8. Replace integration of deterministic ranges of values with probabilistic ranges between various planning processes. At this point, all sending and receiving systems need to be probabilistic. The full benefit of probabilistic planning is obtained across the company's controlled portion of the supply chain. Functional silos are truly removed, since not just numbers are passed over the fence, but the full scope of options and their ramifications. Plans across the board are stabilized, greater efficiency of cost, and greater customer service levels are achieved. When done fully, loops are closed, allowing direct feedback of management decisions, not just guesses or wishful thinking of cost and benefit, but accurate estimates of these plus the likelihood they may occur.

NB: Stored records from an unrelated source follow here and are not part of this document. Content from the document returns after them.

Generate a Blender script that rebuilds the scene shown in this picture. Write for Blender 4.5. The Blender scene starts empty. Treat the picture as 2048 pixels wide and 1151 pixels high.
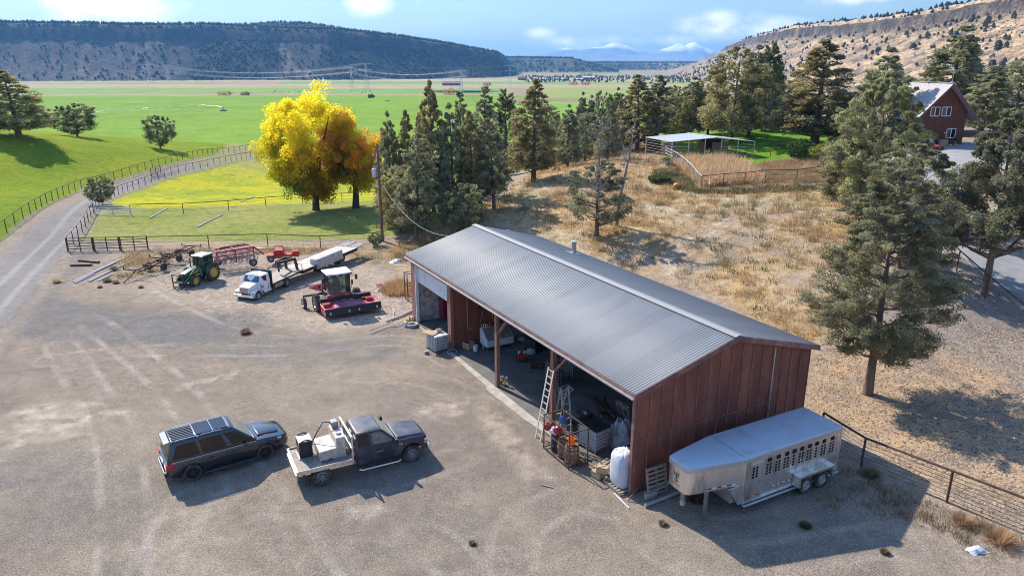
import bpy, bmesh, math, random
import numpy as np
from mathutils import Vector, Matrix

# ------------------------------------------------------------------ camera, world, sun, exposure
sc = bpy.context.scene
C = sc.collection
R = math.radians
CAM_H, PITCH, FOC = 17.1, 0.302, 1440.0      # focal length in photo pixels (2048 wide)
cam_d = bpy.data.cameras.new('camera')
cam = bpy.data.objects.new('camera', cam_d); C.objects.link(cam)
cam.location = (0, 0, CAM_H)
cam.rotation_euler = (math.pi/2 - PITCH, 0, 0)
cam_d.sensor_width = 36.0
cam_d.lens = 36.0*FOC/2048.0
cam_d.clip_start = 0.5; cam_d.clip_end = 90000
sc.camera = cam
SUN_EL, SUN_AZ = R(40.0), R(-41.5)            # azimuth from +Y towards +X
world = bpy.data.worlds.new('World'); sc.world = world; world.use_nodes = True
sc.view_settings.view_transform = 'Standard'; sc.view_settings.look = 'None'
sc.view_settings.gamma = 1.0; sc.view_settings.use_curve_mapping = False
sc.view_settings.exposure = 0.92
sc.cycles.filter_width = 1.0; sc.cycles.max_bounces = 6; sc.cycles.transparent_max_bounces = 12
sc.cycles.diffuse_bounces = 3; sc.cycles.glossy_bounces = 3; sc.cycles.volume_bounces = 0

def world_nodes():
    nt = world.node_tree; n = nt.nodes; l = nt.links; n.clear()
    out = n.new('ShaderNodeOutputWorld'); bg = n.new('ShaderNodeBackground')
    sky = n.new('ShaderNodeTexSky'); sky.sky_type = 'NISHITA'; sky.sun_disc = False
    sky.sun_elevation = SUN_EL; sky.sun_rotation = SUN_AZ
    sky.altitude = 900; sky.air_density = 1.0; sky.dust_density = 0.6; sky.ozone_density = 2.2
    bg.inputs['Strength'].default_value = 0.15
    tc0 = n.new('ShaderNodeTexCoord'); sp0 = n.new('ShaderNodeSeparateXYZ'); l.new(tc0.outputs['Generated'], sp0.inputs[0])
    mr0 = n.new('ShaderNodeMapRange'); mr0.inputs['From Min'].default_value = .0; mr0.inputs['From Max'].default_value = .5; mr0.inputs['To Min'].default_value = .35; mr0.inputs['To Max'].default_value = 1.15; l.new(sp0.outputs[2], mr0.inputs['Value'])
    sc0 = n.new('ShaderNodeVectorMath'); sc0.operation = 'SCALE'; l.new(sky.outputs[0], sc0.inputs[0]); l.new(mr0.outputs[0], sc0.inputs['Scale'])
    tnt = n.new('ShaderNodeMixRGB'); tnt.blend_type = 'MULTIPLY'; tnt.inputs[0].default_value = 1; l.new(sc0.outputs[0], tnt.inputs[1]); tnt.inputs[2].default_value = (.86, .93, 1.0, 1)
    # clouds: noise on the sky direction (world coordinates), soft banks low over the horizon
    tc = n.new('ShaderNodeTexCoord'); sep = n.new('ShaderNodeSeparateXYZ')
    l.new(tc.outputs['Generated'], sep.inputs[0])
    def M(op, a, b=None, c=None):
        m = n.new('ShaderNodeMath'); m.operation = op
        for i, v in enumerate((a, b, c)):
            if v is None: continue
            if isinstance(v, (int, float)): m.inputs[i].default_value = v
            else: l.new(v, m.inputs[i])
        return m.outputs[0]
    az = M('ARCTAN2', sep.outputs[0], sep.outputs[1])
    el = M('ARCSINE', sep.outputs[2])
    comb = n.new('ShaderNodeCombineXYZ')
    l.new(az, comb.inputs[0]); l.new(M('MULTIPLY', el, 1.7), comb.inputs[1])
    ns = n.new('ShaderNodeTexNoise'); ns.inputs['Scale'].default_value = 16; ns.inputs['Detail'].default_value = 7
    ns.inputs['Roughness'].default_value = 0.58
    l.new(comb.outputs[0], ns.inputs['Vector'])
    ns2 = n.new('ShaderNodeTexNoise'); ns2.inputs['Scale'].default_value = 5; ns2.inputs['Detail'].default_value = 8
    ns2.inputs['Roughness'].default_value = 0.62
    mp = n.new('ShaderNodeMapping'); mp.inputs['Scale'].default_value = (1, 3.2, 1); mp.inputs['Location'].default_value = (3.1, 1.2, 0)
    l.new(comb.outputs[0], mp.inputs[0]); l.new(mp.outputs[0], ns2.inputs['Vector'])
    total = None
    # (azimuth, elevation, half width, half height, weight) in degrees of the single cloud banks
    for a, e, wa, we, k in ((-28.0, 3.9, 3.4, 1.3, 1.1), (-33.0, 4.9, 3.2, .55, .8), (-24.0, 5.1, 2.6, .5, .7), (-10.7, 4.25, 1.35, .75, 1.0), (15.5, 2.6, 2.6, .8, .8),
                            (19.0, 2.3, 3.0, .7, .7), (5.8, 1.45, 4.0, .5, .6), (2.2, 2.1, 1.1, .45, .6), (26.2, 5.4, 2.6, .55, 1.0), (24.0, 4.2, 2.5, .5, .6),
                            (-14.5, 5.2, 1.0, .25, .7), (12.5, 1.6, 2.2, .4, .5), (-6.7, 4.6, .6, .35, .6), (40, 6, 6, 1.5, .8), (-50, 6, 9, 2, .8), (80, 12, 16, 4, .8)):
        da = M('DIVIDE', M('SUBTRACT', az, R(a)), R(wa)); de = M('DIVIDE', M('SUBTRACT', el, R(e)), R(we))
        g = M('EXPONENT', M('MULTIPLY', M('ADD', M('MULTIPLY', da, da), M('MULTIPLY', de, de)), -0.8))
        g = M('MULTIPLY', g, k)
        total = g if total is None else M('MAXIMUM', total, g)
    cl = M('MULTIPLY', total, M('MULTIPLY_ADD', ns.outputs['Fac'], 3.6, -1.0))
    cl = M('MINIMUM', M('MAXIMUM', M('MULTIPLY_ADD', cl, 1.15, -.12), 0.0), 0.9)
    wisp = M('MULTIPLY', M('MAXIMUM', M('MULTIPLY_ADD', ns2.outputs['Fac'], 2.2, -1.05), 0.0), .10)
    cl = M('MAXIMUM', cl, wisp)
    mix = n.new('ShaderNodeMixRGB'); l.new(cl, mix.inputs[0])
    l.new(tnt.outputs[0], mix.inputs[1]); mix.inputs[2].default_value = (7.5, 7.2, 6.8, 1)
    l.new(mix.outputs[0], bg.inputs['Color']); l.new(bg.outputs[0], out.inputs['Surface'])
world_nodes()
sun_d = bpy.data.lights.new('sun', 'SUN'); sun_d.energy = 4.2; sun_d.angle = R(0.55); sun_d.color = (1.0, 0.91, 0.77)
sun = bpy.data.objects.new('sun', sun_d); C.objects.link(sun)
to_sun = Vector((math.sin(SUN_AZ)*math.cos(SUN_EL), math.cos(SUN_AZ)*math.cos(SUN_EL), math.sin(SUN_EL)))
sun.rotation_euler = to_sun.to_track_quat('Z', 'Y').to_euler()
sun.location = (-60, 80, 90)

# ------------------------------------------------------------------ materials
def node_mat(name):
    m = bpy.data.materials.new(name); m.use_nodes = True
    nt = m.node_tree; b = nt.nodes['Principled BSDF']
    return m, nt, b
def mat(name, col, rough=0.6, metal=0.0, var=0.12, scale=6.0, bump=0.0, bscale=40.0, dirt=None, dscale=2.0, damt=0.5, trans=0, coat=0, stretch=None, spec=None):
    """painted / metal / wood surface: colour varied by noise, optional second 'dirt' colour, optional bump"""
    m, nt, b = node_mat(name); n = nt.nodes; l = nt.links
    tc = n.new('ShaderNodeTexCoord'); src = tc.outputs['Object']
    if stretch:
        mp = n.new('ShaderNodeMapping'); mp.inputs['Scale'].default_value = stretch; l.new(src, mp.inputs[0]); src = mp.outputs[0]
    ns = n.new('ShaderNodeTexNoise'); ns.inputs['Scale'].default_value = scale; ns.inputs['Detail'].default_value = 6; l.new(src, ns.inputs['Vector'])
    rm = n.new('ShaderNodeMapRange'); rm.inputs['From Min'].default_value = .3; rm.inputs['From Max'].default_value = .7
    rm.inputs['To Min'].default_value = 1-var; rm.inputs['To Max'].default_value = 1+var; l.new(ns.outputs['Fac'], rm.inputs['Value'])
    vm = n.new('ShaderNodeVectorMath'); vm.operation = 'SCALE'; vm.inputs[0].default_value = col[:3]; l.new(rm.outputs[0], vm.inputs['Scale'])
    outc = vm.outputs[0]
    if dirt:
        nd = n.new('ShaderNodeTexNoise'); nd.inputs['Scale'].default_value = dscale; nd.inputs['Detail'].default_value = 8; nd.inputs['Roughness'].default_value = .65
        l.new(src, nd.inputs['Vector'])
        rd = n.new('ShaderNodeMapRange'); rd.inputs['From Min'].default_value = .62-damt*.35; rd.inputs['From Max'].default_value = .80-damt*.25; l.new(nd.outputs['Fac'], rd.inputs['Value'])
        mx = n.new('ShaderNodeMixRGB'); l.new(rd.outputs[0], mx.inputs[0]); l.new(outc, mx.inputs[1]); mx.inputs[2].default_value = (*dirt, 1); outc = mx.outputs[0]
    l.new(outc, b.inputs['Base Color'])
    b.inputs['Roughness'].default_value = rough; b.inputs['Metallic'].default_value = metal
    if coat: b.inputs['Coat Weight'].default_value = coat; b.inputs['Coat Roughness'].default_value = .03
    if spec is not None: b.inputs['Specular IOR Level'].default_value = spec
    if bump:
        nb = n.new('ShaderNodeTexNoise'); nb.inputs['Scale'].default_value = bscale; nb.inputs['Detail'].default_value = 5; l.new(src, nb.inputs['Vector'])
        bp = n.new('ShaderNodeBump'); bp.inputs['Strength'].default_value = bump; bp.inputs['Distance'].default_value = .02; l.new(nb.outputs['Fac'], bp.inputs['Height']); l.new(bp.outputs[0], b.inputs['Normal'])
    return m
def glass_mat(name, tint=(.7, .85, .82), alpha=.35):
    """thin cab glass: mostly lets light through, some reflection"""
    m, nt, b = node_mat(name); n = nt.nodes; l = nt.links; n.remove(b)
    o = n['Material Output']; tr = n.new('ShaderNodeBsdfTransparent'); tr.inputs[0].default_value = (*tint, 1)
    gl = n.new('ShaderNodeBsdfGlossy'); gl.inputs['Roughness'].default_value = .03
    df = n.new('ShaderNodeBsdfDiffuse'); df.inputs[0].default_value = (.18, .2, .18, 1)
    m1 = n.new('ShaderNodeMixShader'); m1.inputs[0].default_value = alpha*.5; l.new(tr.outputs[0], m1.inputs[1]); l.new(df.outputs[0], m1.inputs[2])
    fr = n.new('ShaderNodeFresnel'); fr.inputs[0].default_value = 1.6
    m2 = n.new('ShaderNodeMixShader'); l.new(fr.outputs[0], m2.inputs[0]); l.new(m1.outputs[0], m2.inputs[1]); l.new(gl.outputs[0], m2.inputs[2])
    l.new(m2.outputs[0], o.inputs[0]); return m
def leaf_mat(name, tr=.3, rough=.7):
    """foliage: colour attribute per leaf, small per-tree shift, light passing through the leaves"""
    m, nt, b = node_mat(name); n = nt.nodes; l = nt.links
    at = n.new('ShaderNodeAttribute'); at.attribute_name = 'col'
    oi = n.new('ShaderNodeObjectInfo')
    hs = n.new('ShaderNodeHueSaturation'); l.new(at.outputs['Color'], hs.inputs['Color'])
    rv = n.new('ShaderNodeMapRange'); rv.inputs['To Min'].default_value = .82; rv.inputs['To Max'].default_value = 1.18; l.new(oi.outputs['Random'], rv.inputs['Value']); l.new(rv.outputs[0], hs.inputs['Value'])
    rh = n.new('ShaderNodeMapRange'); rh.inputs['To Min'].default_value = .485; rh.inputs['To Max'].default_value = .51; l.new(oi.outputs['Random'], rh.inputs['Value']); l.new(rh.outputs[0], hs.inputs['Hue'])
    l.new(hs.outputs[0], b.inputs['Base Color']); b.inputs['Roughness'].default_value = rough; b.inputs['Specular IOR Level'].default_value = .25
    t = n.new('ShaderNodeBsdfTranslucent'); l.new(hs.outputs[0], t.inputs[0])
    mx = n.new('ShaderNodeMixShader'); mx.inputs[0].default_value = tr; l.new(b.outputs[0], mx.inputs[1]); l.new(t.outputs[0], mx.inputs[2])
    l.new(mx.outputs[0], n['Material Output'].inputs[0]); return m
def ground_mat(name, scales=(1.5, 14.0), amt=(.25, .3), bump=.5, bscale=9.0, rough=.95, bdist=.05):
    """soil / grass: zone colour in the 'col' attribute, mottled by world-space noise"""
    m, nt, b = node_mat(name); n = nt.nodes; l = nt.links
    at = n.new('ShaderNodeAttribute'); at.attribute_name = 'col'
    tc = n.new('ShaderNodeTexCoord'); cur = at.outputs['Color']
    for i, (s, a) in enumerate(zip(scales, amt)):
        ns = n.new('ShaderNodeTexNoise'); ns.inputs['Scale'].default_value = s; ns.inputs['Detail'].default_value = 5; ns.inputs['Roughness'].default_value = .65
        l.new(tc.outputs['Object'], ns.inputs['Vector'])
        rm = n.new('ShaderNodeMapRange'); rm.inputs['From Min'].default_value = .33; rm.inputs['From Max'].default_value = .67
        rm.inputs['To Min'].default_value = 1-a; rm.inputs['To Max'].default_value = 1+a; l.new(ns.outputs['Fac'], rm.inputs['Value'])
        vm = n.new('ShaderNodeVectorMath'); vm.operation = 'SCALE'; l.new(cur, vm.inputs[0]); l.new(rm.outputs[0], vm.inputs['Scale']); cur = vm.outputs[0]
    l.new(cur, b.inputs['Base Color']); b.inputs['Roughness'].default_value = rough; b.inputs['Specular IOR Level'].default_value = .02
    if bump:
        nb = n.new('ShaderNodeTexNoise'); nb.inputs['Scale'].default_value = bscale; nb.inputs['Detail'].default_value = 6; nb.inputs['Roughness'].default_value = .7
        l.new(tc.outputs['Object'], nb.inputs['Vector'])
        bp = n.new('ShaderNodeBump'); bp.inputs['Strength'].default_value = bump; bp.inputs['Distance'].default_value = bdist
        l.new(nb.outputs['Fac'], bp.inputs['Height']); l.new(bp.outputs[0], b.inputs['Normal'])
    return m

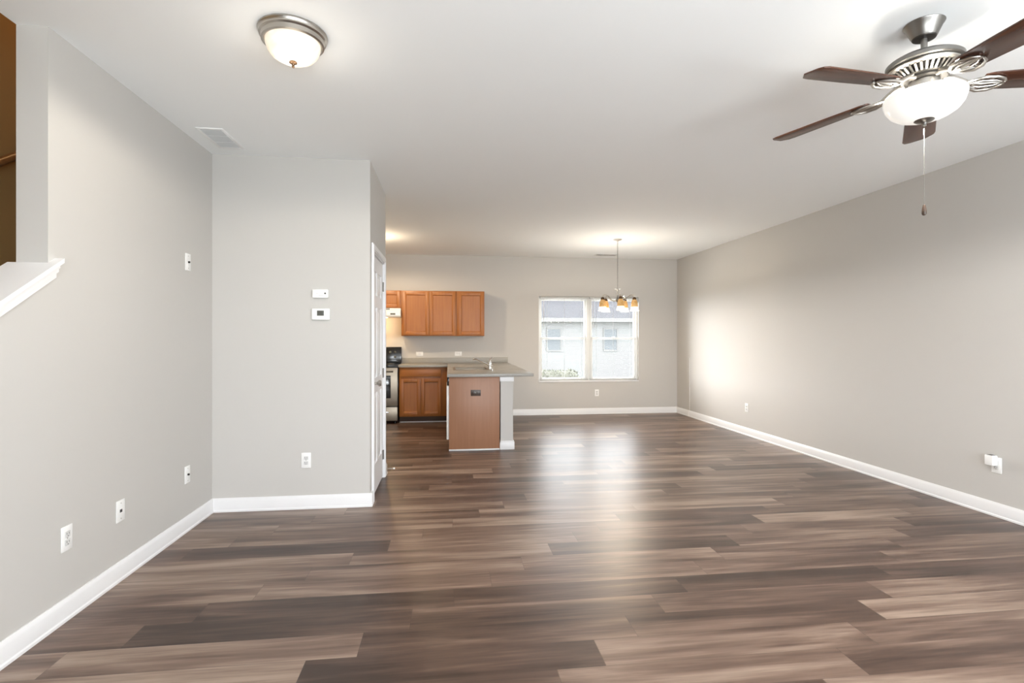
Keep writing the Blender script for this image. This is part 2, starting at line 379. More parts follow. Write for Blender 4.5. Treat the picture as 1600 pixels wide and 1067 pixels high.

Notice that in terms of process very little changes in this progression. Only the mathematics and the integration change. It is one of Wahupa's core tenets that software should be a pure enabler. It should never dictate a company to follow a prescribed best-practice process or logic. If software does dictate a process that feels unnatural, forced or inefficient, it means it is not the right software for your business.

But in this progression more sophistication becomes available to the planners and decision makers. This sophistication can be used to streamline processes, to visualize problems in intuitive ways not possible before, or to do so preemptively before they materialize, where otherwise the only option would be to react. Just because the above does not enforce any change in process, does not mean it should not be done...

It is our believe that forecasting is here to stay. It will get better, more accurate, more actionable. It will get less complex, but more sophisticated under the hood in order to be simpler for the driver to use and trust. Where traditionally forecasting has been the agent of instability, probabilistic forecasting will become the tool to return to stability.